## Exercise aim
Reproduce exactly only the lines from the line that holds "Write the bpy" to the line that holds "return (r[0], r[1], r[2], 1)", inclusive, in the listing below, and please leave out every picture.
•••••
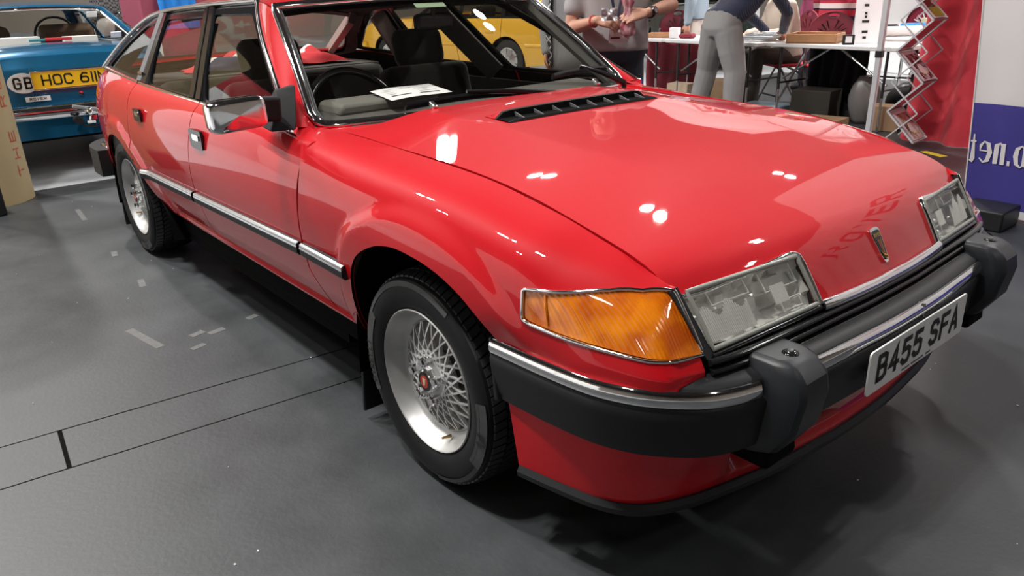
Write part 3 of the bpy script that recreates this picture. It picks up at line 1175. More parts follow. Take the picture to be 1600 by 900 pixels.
for g, par in ((holes[0], FDOOR), (holes[1], RDOOR), (holes[2], RQUART)):
    patch('window_glass', GG, [np.array(grow(g, .006))], .08, GLASS, par, both=True, lip=0)
def gbar(a, b, w0, w1, out, mt, name):
    """flat post on the window plane from a to b"""
    mb = MB()
    vs = []
    for (x, z), w in ((a, w0), (b, w1)):
        for dx, o in ((-w / 2, .0), (-w / 2 + .004, out), (w / 2 - .004, out), (w / 2, .0)):
            vs.append(tuple(GP(np.array([(x + dx, z)]), o)[0]))
    mb.add(vs, [(0, 1, 5, 4), (1, 2, 6, 5), (2, 3, 7, 6)])
    return pair(mb, name, mt, CAR)
gbar((-1.685, .922), (-1.935, 1.258), .058, .05, .012, BLACK_GLOSS, 'door_post')
gbar((-1.605, .922), (-1.872, 1.262), .06, .05, .014, BLACK_GLOSS, 'door_post')
gbar((-2.455, .938), (-2.515, 1.236), .075, .07, .014, GREY_TRIM, 'rear_post')
gbar((-2.375, .934), (-2.462, 1.236), .07, .035, .012, BLACK_GLOSS, 'door_post')
gbar((-2.452, .965), (-2.456, .975), .076, .076, .018, CHROME, 'post_clip')
# belt chrome
bl = [(-.70, .906), (-1.2, .910), (-1.7, .915), (-2.3, .925), (-2.55, .935), (-2.9, .951), (-3.16, .966)]
def gp_path(pts, out=.004, k=6):
    return GP(np.array(dense(pts, k)), out)
pair(strip(gp_path([p for p in bl if p[0] > -1.65] + [(-1.585, .914)] if False else [(-.70, .906), (-1.2, .910), (-1.57, .9137)]), (0, -.85, .5), oval(.022, .008)), 'belt_trim', CHROME, FDOOR)
pair(strip(gp_path([(-1.58, .914), (-2.0, .920), (-2.3, .925), (-2.46, .931)]), (0, -.85, .5), oval(.022, .008)), 'belt_trim', CHROME, RDOOR)
pair(strip(gp_path([(-2.475, .931), (-2.7, .941), (-2.9, .951), (-3.16, .966)]), (0, -.85, .5), oval(.022, .008)), 'belt_trim', CHROME, RQUART)
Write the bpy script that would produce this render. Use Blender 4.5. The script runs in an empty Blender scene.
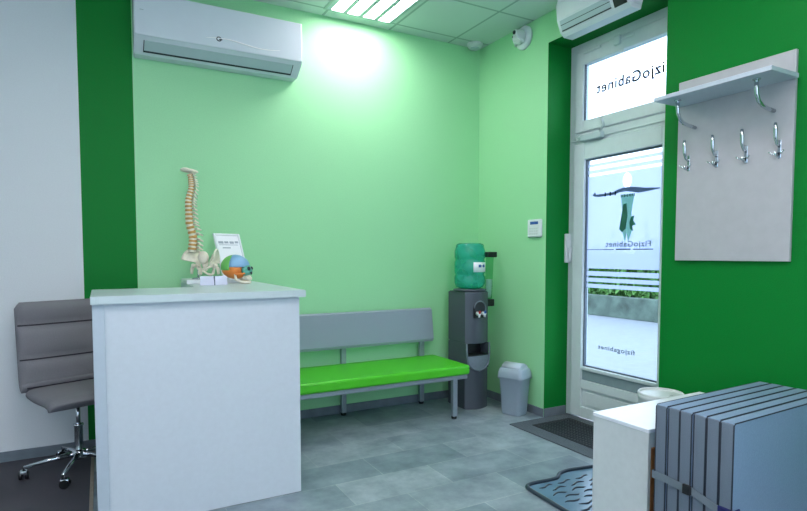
import bpy, bmesh, math, random
from mathutils import Vector, Matrix
random.seed(4)
S = bpy.context.scene
C = S.collection
PI = math.pi

# ---------------------------------------------------------------- colours and materials
def lin(c):
    r = []
    for v in c:
        v /= 255.0
        r.append(v / 12.92 if v <= 0.04045 else ((v + 0.055) / 1.055) ** 2.4)
    return (r[0], r[1], r[2], 1)

def mat(name, rgb, rough=0.5, metal=0.0, bump=0.0, scale=60, vary=0.0, **kw):
    m = bpy.data.materials.new(name); m.use_nodes = True
    nt = m.node_tree; b = nt.nodes['Principled BSDF']
    col = lin(rgb)
    b.inputs['Base Color'].default_value = col
    b.inputs['Roughness'].default_value = rough
    b.inputs['Metallic'].default_value = metal
    for k, v in kw.items():
        b.inputs[k.replace('_', ' ')].default_value = v
    if bump or vary:
        tc = nt.nodes.new('ShaderNodeTexCoord')
        n = nt.nodes.new('ShaderNodeTexNoise'); n.inputs['Scale'].default_value = scale
        n.inputs['Detail'].default_value = 5
        nt.links.new(tc.outputs['Object'], n.inputs['Vector'])
        if bump:
            bp = nt.nodes.new('ShaderNodeBump'); bp.inputs['Strength'].default_value = bump
            bp.inputs['Distance'].default_value = 0.01
            nt.links.new(n.outputs['Fac'], bp.inputs['Height'])
            nt.links.new(bp.outputs['Normal'], b.inputs['Normal'])
        if vary:
            r = nt.nodes.new('ShaderNodeValToRGB')
            r.color_ramp.elements[0].position = 0.3; r.color_ramp.elements[1].position = 0.7
            r.color_ramp.elements[0].color = tuple(c * (1 - vary) for c in col[:3]) + (1,)
            r.color_ramp.elements[1].color = tuple(min(1, c * (1 + vary)) for c in col[:3]) + (1,)
            nt.links.new(n.outputs['Fac'], r.inputs['Fac'])
            nt.links.new(r.outputs['Color'], b.inputs['Base Color'])
    return m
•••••
## Response to the exercise
Write the bpy script that would produce this render. Use Blender 4.5. The script runs in an empty Blender scene.
import bpy, bmesh, math, random
from mathutils import Vector, Matrix
random.seed(4)
S = bpy.context.scene
C = S.collection
PI = math.pi

# ---------------------------------------------------------------- colours and materials
def lin(c):
    r = []
    for v in c:
        v /= 255.0
        r.append(v / 12.92 if v <= 0.04045 else ((v + 0.055) / 1.055) ** 2.4)
    return (r[0], r[1], r[2], 1)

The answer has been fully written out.